DATASET:
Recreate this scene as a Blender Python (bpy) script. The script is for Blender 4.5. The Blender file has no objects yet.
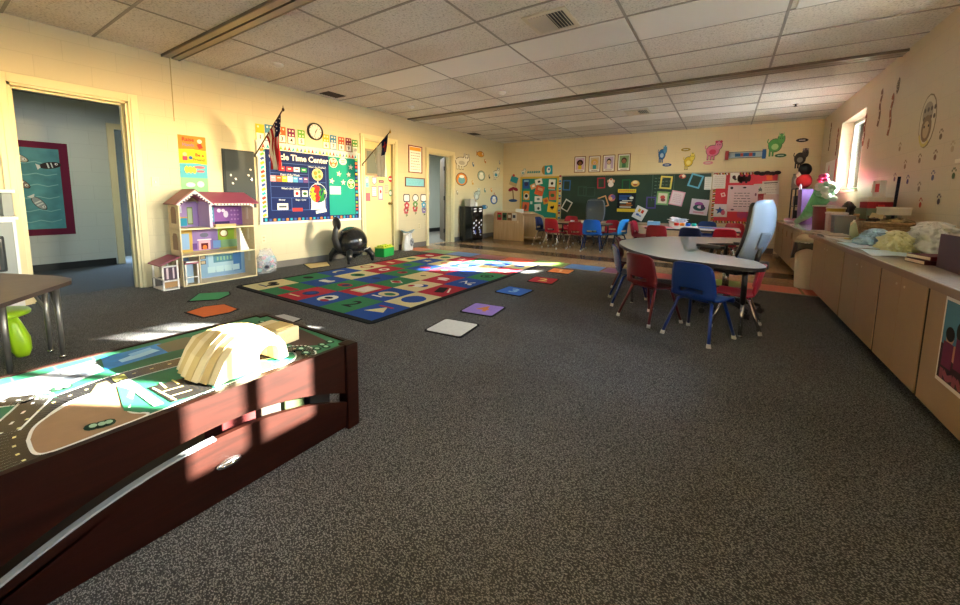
HALL = 5
import bpy, bmesh, math, random
from math import sin, cos, pi, radians, atan2, hypot, sqrt
from mathutils import Vector, Matrix
random.seed(7)
S = bpy.context.scene
COL = S.collection
# ------------------------------------------------------------------ camera
YAW, PIT, ROL = .5711, .1086, -.0125
FPX, CX, CY = 378.5, 480.9, 239.7
CAM = Vector((5.76, -.46, 1.104))
RW, RL, RH = 7.30, 9.71, 2.76
_f = Vector((-sin(YAW)*cos(PIT), cos(YAW)*cos(PIT), -sin(PIT)))
_r0 = Vector((cos(YAW), sin(YAW), 0)); _d0 = _f.cross(_r0)
_r = cos(ROL)*_r0 + sin(ROL)*_d0
_d = -sin(ROL)*_r0 + cos(ROL)*_d0
cd = bpy.data.cameras.new('camera'); cam = bpy.data.objects.new('camera', cd); COL.objects.link(cam)
M = Matrix((( _r.x, -_d.x, -_f.x), (_r.y, -_d.y, -_f.y), (_r.z, -_d.z, -_f.z))).to_4x4()
M.translation = CAM
cam.matrix_world = M
cd.sensor_fit = 'HORIZONTAL'; cd.sensor_width = 36; cd.lens = FPX/960*36
cd.shift_x = (480-CX)/960; cd.shift_y = -(302.5-CY)/960
cd.clip_start = .05
S.camera = cam
def ray(p):
    return _r*((p[0]-CX)/FPX) + _d*((p[1]-CY)/FPX) + _f
def fl(x, y, z=0.):                      # where a photo point meets a horizontal plane
    d = ray((x, y)); t = (z-CAM.z)/d.z; q = CAM+d*t; return (q.x, q.y)
def onx(x, y, X):                        # ... a plane X = const -> (Y, Z)
    d = ray((x, y)); t = (X-CAM.x)/d.x; q = CAM+d*t; return (q.y, q.z)
def ony(x, y, Y=RL):                     # ... a plane Y = const -> (X, Z)
    d = ray((x, y)); t = (Y-CAM.y)/d.y; q = CAM+d*t; return (q.x, q.z)
# ------------------------------------------------------------------ materials
def lin(c):
    if isinstance(c, str):
        c = c.lstrip('#'); c = [int(c[i:i+2], 16)/255 for i in (0, 2, 4)]
    return tuple((v/12.92 if v <= .04045 else ((v+.055)/1.055)**2.4) for v in c)+(1.,)
_mc = {}
def mat(col, rough=.6, metal=0., spec=.5, var=0., scale=8., bump=0., coat=0.):
    key = (col, rough, metal, spec, var, scale, bump, coat)
    if key in _mc: return _mc[key]
    m = bpy.data.materials.new('m_'+str(col).strip('#')); m.use_nodes = True
    nt = m.node_tree; b = nt.nodes['Principled BSDF']
    c = lin(col)
    b.inputs['Base Color'].default_value = c
    b.inputs['Roughness'].default_value = rough; b.inputs['Metallic'].default_value = metal
    b.inputs['Specular IOR Level'].default_value = spec
    if coat: b.inputs['Coat Weight'].default_value = coat; b.inputs['Coat Roughness'].default_value = .08
    if var or bump:
        tc = nt.nodes.new('ShaderNodeTexCoord'); n = nt.nodes.new('ShaderNodeTexNoise')
        n.inputs['Scale'].default_value = scale; n.inputs['Detail'].default_value = 4
        nt.links.new(tc.outputs['Object'], n.inputs['Vector'])
        if var:
            r = nt.nodes.new('ShaderNodeValToRGB')
            r.color_ramp.elements[0].position = .3; r.color_ramp.elements[1].position = .7
            r.color_ramp.elements[0].color = tuple(v*(1-var) for v in c[:3])+(1,)
            r.color_ramp.elements[1].color = tuple(min(1, v*(1+var)) for v in c[:3])+(1,)
            nt.links.new(n.outputs['Fac'], r.inputs['Fac']); nt.links.new(r.outputs['Color'], b.inputs['Base Color'])
        if bump:
            bp = nt.nodes.new('ShaderNodeBump'); bp.inputs['Strength'].default_value = bump; bp.inputs['Distance'].default_value = .01
            nt.links.new(n.outputs['Fac'], bp.inputs['Height']); nt.links.new(bp.outputs['Normal'], b.inputs['Normal'])
    _mc[key] = m
    return m
def nodes(name):
    m = bpy.data.materials.new(name); m.use_nodes = True
    return m, m.node_tree, m.node_tree.nodes['Principled BSDF']
def N(nt, t, **k):
    n = nt.nodes.new('ShaderNode'+t)
    for a, v in k.items():
        if a in n.inputs: n.inputs[a].default_value = v
        else: setattr(n, a, v)
    return n
def ramp(nt, src, stops):
    r = nt.nodes.new('ShaderNodeValToRGB'); e = r.color_ramp.elements
    while len(e) < len(stops): e.new(.5)
    for i, (p, c) in enumerate(stops):
        e[i].position = p; e[i].color = lin(c) if not isinstance(c, tuple) or len(c) == 3 else c
    nt.links.new(src, r.inputs['Fac']); return r
def block_wall(name, axis, c1, rough=.45):
    m, nt, b = nodes(name); L = nt.links.new
    g = N(nt, 'NewGeometry'); s = N(nt, 'SeparateXYZ'); L(g.outputs['Position'], s.inputs[0])
    cb = N(nt, 'CombineXYZ'); L(s.outputs[axis], cb.inputs[0]); L(s.outputs['Z'], cb.inputs[1])
    br = N(nt, 'TexBrick'); br.offset = .5
    for k, v in {'Scale': 1., 'Mortar Size': .004, 'Mortar Smooth': .6, 'Brick Width': .4064, 'Row Height': .2032, 'Bias': 0.}.items(): br.inputs[k].default_value = v
    c = lin(c1)
    br.inputs['Color1'].default_value = c; br.inputs['Color2'].default_value = tuple(v*.97 for v in c[:3])+(1,)
    br.inputs['Mortar'].default_value = tuple(v*.88 for v in c[:3])+(1,)
    L(cb.outputs[0], br.inputs['Vector']); L(br.outputs['Color'], b.inputs['Base Color'])
    n = N(nt, 'TexNoise', Scale=90., Detail=3.); L(cb.outputs[0], n.inputs['Vector'])
    ma = N(nt, 'Math', operation='MULTIPLY_ADD'); L(br.outputs['Fac'], ma.inputs[0]); ma.inputs[1].default_value = -1.; L(n.outputs['Fac'], ma.inputs[2])
    bp = N(nt, 'Bump', Strength=.3, Distance=.004); L(ma.outputs[0], bp.inputs['Height']); L(bp.outputs['Normal'], b.inputs['Normal'])
    b.inputs['Roughness'].default_value = rough
    return m
def carpet_mat():
    m, nt, b = nodes('loop_pile_carpet'); L = nt.links.new
    g = N(nt, 'NewGeometry'); mp = N(nt, 'Mapping'); mp.inputs['Scale'].default_value = (1, 1.6, 1); mp.inputs['Rotation'].default_value = (0, 0, .6)
    L(g.outputs['Position'], mp.inputs['Vector'])
    v = N(nt, 'TexVoronoi', Scale=165.); L(mp.outputs[0], v.inputs['Vector'])
    n = N(nt, 'TexNoise', Scale=130., Detail=3.); L(mp.outputs[0], n.inputs['Vector'])
    n2 = N(nt, 'TexNoise', Scale=1.3, Detail=3.); L(g.outputs['Position'], n2.inputs['Vector'])
    mx = N(nt, 'Math', operation='MULTIPLY'); L(v.outputs['Distance'], mx.inputs[0]); mx.inputs[1].default_value = .9
    sb = N(nt, 'Math', operation='SUBTRACT'); L(n.outputs['Fac'], sb.inputs[0]); L(mx.outputs[0], sb.inputs[1])
    r = ramp(nt, sb.outputs[0], [(-.1, '#424344'), (.12, '#6e6f70'), (.36, '#9c9d9e')])
    r2 = ramp(nt, n2.outputs['Fac'], [(.3, '#e2dfda'), (.7, '#ffffff')])
    mm = N(nt, 'Mix', data_type='RGBA', blend_type='MULTIPLY'); mm.inputs[0].default_value = 1.
    L(r.outputs[0], mm.inputs[6]); L(r2.outputs[0], mm.inputs[7]); L(mm.outputs[2], b.inputs['Base Color'])
    bp = N(nt, 'Bump', Strength=.9, Distance=.006); L(sb.outputs[0], bp.inputs['Height']); L(bp.outputs['Normal'], b.inputs['Normal'])
    b.inputs['Roughness'].default_value = .95; b.inputs['Specular IOR Level'].default_value = .15
    return m
def ceiling_mat():
    m, nt, b = nodes('fissured_ceiling_tile'); L = nt.links.new
    g = N(nt, 'NewGeometry')
    n = N(nt, 'TexNoise', Scale=55., Detail=5., Roughness=.7); L(g.outputs['Position'], n.inputs['Vector'])
    r = ramp(nt, n.outputs['Fac'], [(.34, '#a8a29a'), (.47, '#e2ded7'), (.7, '#ece9e3')])
    n2 = N(nt, 'TexNoise', Scale=1.1, Detail=1.); L(g.outputs['Position'], n2.inputs['Vector'])
    r2 = ramp(nt, n2.outputs['Fac'], [(.3, '#ebe6df'), (.7, '#ffffff')])
    mm = N(nt, 'Mix', data_type='RGBA', blend_type='MULTIPLY'); mm.inputs[0].default_value = 1.
    L(r.outputs[0], mm.inputs[6]); L(r2.outputs[0], mm.inputs[7]); L(mm.outputs[2], b.inputs['Base Color'])
    bp = N(nt, 'Bump', Strength=.4, Distance=.004); L(n.outputs['Fac'], bp.inputs['Height']); L(bp.outputs['Normal'], b.inputs['Normal'])
    b.inputs['Roughness'].default_value = .9
    return m
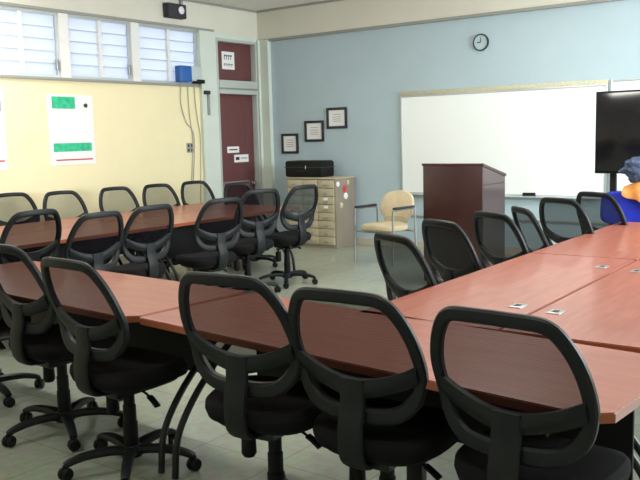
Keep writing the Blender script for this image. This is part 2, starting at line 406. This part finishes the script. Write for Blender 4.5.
# whiteboards
def whiteboard(x0, x1, z0, z1, lb, strip=True):
    t = thing('whiteboard', lb, 'whiteboard', ((x0+x1)/2, YW, z0)); w, h = x1-x0, z1-z0; f = .022
    bm = NB(); bx(bm, -w/2+f, w/2-f, -.018, 0, f, h-f); obj('writing_surface', bm, 'board', t, smooth=False)
    bm = NB()
    bx(bm, -w/2, -w/2+f, -.028, 0, 0, h, .003); bx(bm, w/2-f, w/2, -.028, 0, 0, h, .003); bx(bm, -w/2+f, w/2-f, -.028, 0, 0, f, .003)
    bx(bm, -w/2+f, w/2-f, -.028, 0, h-f, h, .003); obj('frame', bm, 'alu', t)
    bm = NB(); bx(bm, -w/2+.02, w/2-.02, -.085, -.02, -.012, .004, .003); obj('marker_tray', bm, 'alu', t)
    if strip:
        bm = NB(); bx(bm, -w/2, w/2, -.032, 0, h, h+.05, .003); obj('cork_strip', bm, 'tan', t)
whiteboard(-5.44, -2.76, .73, 2.01, 'large blank whiteboard with tan strip on top, on blue wall behind lectern')
whiteboard(-2.73, -.6, .80, 2.05, 'second whiteboard at the right edge, mostly hidden behind the television', False)
t = thing('board_eraser', 'black eraser lying on the whiteboard marker tray', 'eraser', (-3.66, YW-.055, .734))
box('felt_pad', 'ink', t, -.075, .075, -.024, .024, 0, .018, .003); box('grip', 'plastic_dull', t, -.075, .075, -.022, .022, .018, .042, .007)

# cabinet of drawers
t = thing('drawer_cabinet', 'khaki metal cabinet with columns of small drawers against blue wall', 'cabinet', (-6.585, 8.80, 0))
cw, cd, chh = .83, .48, .94
bm = NB(); bx(bm, -cw/2, cw/2, 0.012, cd, .0, chh, .004); obj('body', bm, 'khaki_side', t)
box('top_panel', 'khaki', t, -cw/2-.005, cw/2+.005, -.005, cd, chh, chh+.018, .004)
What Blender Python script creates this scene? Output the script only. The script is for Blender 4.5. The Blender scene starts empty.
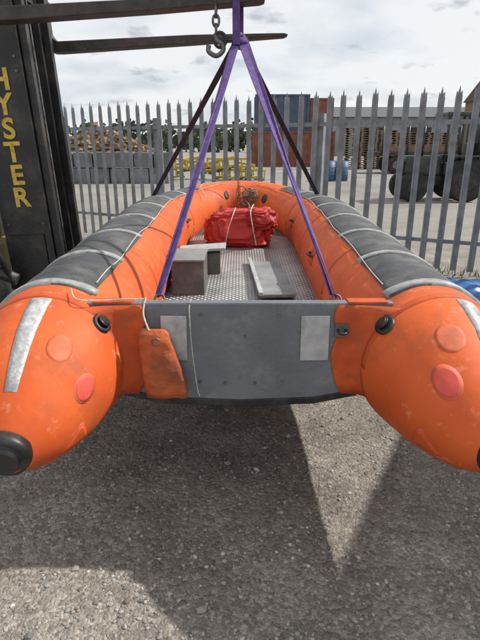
import bpy, bmesh, math, random, bisect
import numpy as np
from mathutils import Vector, Matrix, noise
random.seed(7); np.random.seed(7)
R=math.radians
sc=bpy.context.scene
sc.view_settings.view_transform='Standard'; sc.view_settings.look='None'; sc.view_settings.exposure=0

# ---------------------------------------------------------------- helpers
def link(o,parent=None):
    sc.collection.objects.link(o)
    if parent: o.parent=parent
    return o
def group(name):
    e=bpy.data.objects.new(name,None); e.empty_display_size=.2
    return link(e)
def mesh(name,v,f,mat=None,parent=None,smooth=False):
    me=bpy.data.meshes.new(name); me.from_pydata([tuple(p) for p in v],[],f); me.update()
    bm=bmesh.new(); bm.from_mesh(me); bmesh.ops.recalc_face_normals(bm,faces=bm.faces); bm.to_mesh(me); bm.free()
    if smooth:
        for p in me.polygons: p.use_smooth=True
    o=bpy.data.objects.new(name,me)
    if mat: me.materials.append(mat)
    return link(o,parent)
def box(name,lo,hi,mat,parent=None,bev=0.0,rot=None,M=None):
    c=[(lo[i]+hi[i])/2 for i in range(3)]; h=[abs(hi[i]-lo[i])/2 for i in range(3)]
    bm=bmesh.new(); bmesh.ops.create_cube(bm,size=1)
    for v in bm.verts: v.co=Vector((v.co.x*2*h[0],v.co.y*2*h[1],v.co.z*2*h[2]))
    if bev>0: bmesh.ops.bevel(bm,geom=list(bm.edges),offset=bev,segments=2,affect='EDGES',profile=.6)
    T=Matrix.Translation(c)
    if rot: T=T@rot.to_4x4()
    if M: T=M@T
    bm.transform(T)
    me=bpy.data.meshes.new(name); bm.to_mesh(me); bm.free(); me.materials.append(mat)
    return link(bpy.data.objects.new(name,me),parent)
def cyl(name,p0,p1,r,mat,parent=None,seg=20,r2=None,bev=0.0,M=None):
    p0=Vector(p0);p1=Vector(p1);d=p1-p0
    bm=bmesh.new(); bmesh.ops.create_cone(bm,cap_ends=True,segments=seg,radius1=r,radius2=r if r2 is None else r2,depth=d.length)
    if bev>0:
        bmesh.ops.bevel(bm,geom=[e for e in bm.edges if any(len(f.verts)>4 for f in e.link_faces)],offset=bev,segments=3,affect='EDGES')
    T=Matrix.Translation((p0+p1)/2)@d.to_track_quat('Z','Y').to_matrix().to_4x4()
    if M: T=M@T
    bm.transform(T)
    me=bpy.data.meshes.new(name); bm.to_mesh(me); bm.free(); me.materials.append(mat)
    for p in me.polygons: p.use_smooth=len(p.vertices)<=4
    return link(bpy.data.objects.new(name,me),parent)
def rope(name,pts,r,mat,parent=None,closed=False,seg=6,smooth=True):
    P=[Vector(p) for p in pts]
    if smooth and len(P)>2:
        Q=[];n=len(P)
        rng=range(n) if closed else range(n-1)
        for i in rng:
            if closed: a,b,c,d=P[(i-1)%n],P[i],P[(i+1)%n],P[(i+2)%n]
            else: a,b,c,d=P[max(i-1,0)],P[i],P[i+1],P[min(i+2,n-1)]
            for k in range(5):
                t=k/5
                Q.append(.5*((2*b)+(-a+c)*t+(2*a-5*b+4*c-d)*t*t+(-a+3*b-3*c+d)*t**3))
        if not closed: Q.append(P[-1])
        P=Q
    n=len(P); V=[];F=[]
    up=Vector((0.1,.2,1))
    for i in range(n):
        t=(P[(i+1)%n]-P[i-1]) if closed else (P[min(i+1,n-1)]-P[max(i-1,0)])
        if t.length<1e-6: t=Vector((0,0,1))
        t.normalize(); a=t.cross(up)
        if a.length<.05: a=t.cross(Vector((1,0,0)))
        a.normalize(); b=t.cross(a)
        for k in range(seg):
            w=2*math.pi*k/seg
            V.append(P[i]+a*r*math.cos(w)+b*r*math.sin(w))
    for i in range(n if closed else n-1):
        for k in range(seg):
            j=(i+1)%n
            F.append((i*seg+k,i*seg+(k+1)%seg,j*seg+(k+1)%seg,j*seg+k))
    return mesh(name,V,F,mat,parent,True)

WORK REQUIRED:
Pick out the lines that have the word "Blender". Copy them all.

ANSWER TO THE PROBLEM:
Recreate this scene as a Blender Python (bpy) script. The script is for Blender 4.5. The Blender file has no objects yet.
Keep writing the Blender script for this image. This is part 2, starting at line 406. This part finishes the script. Write for Blender 4.5.
What Blender Python script creates this scene? Output the script only. The script is for Blender 4.5. The Blender scene starts empty.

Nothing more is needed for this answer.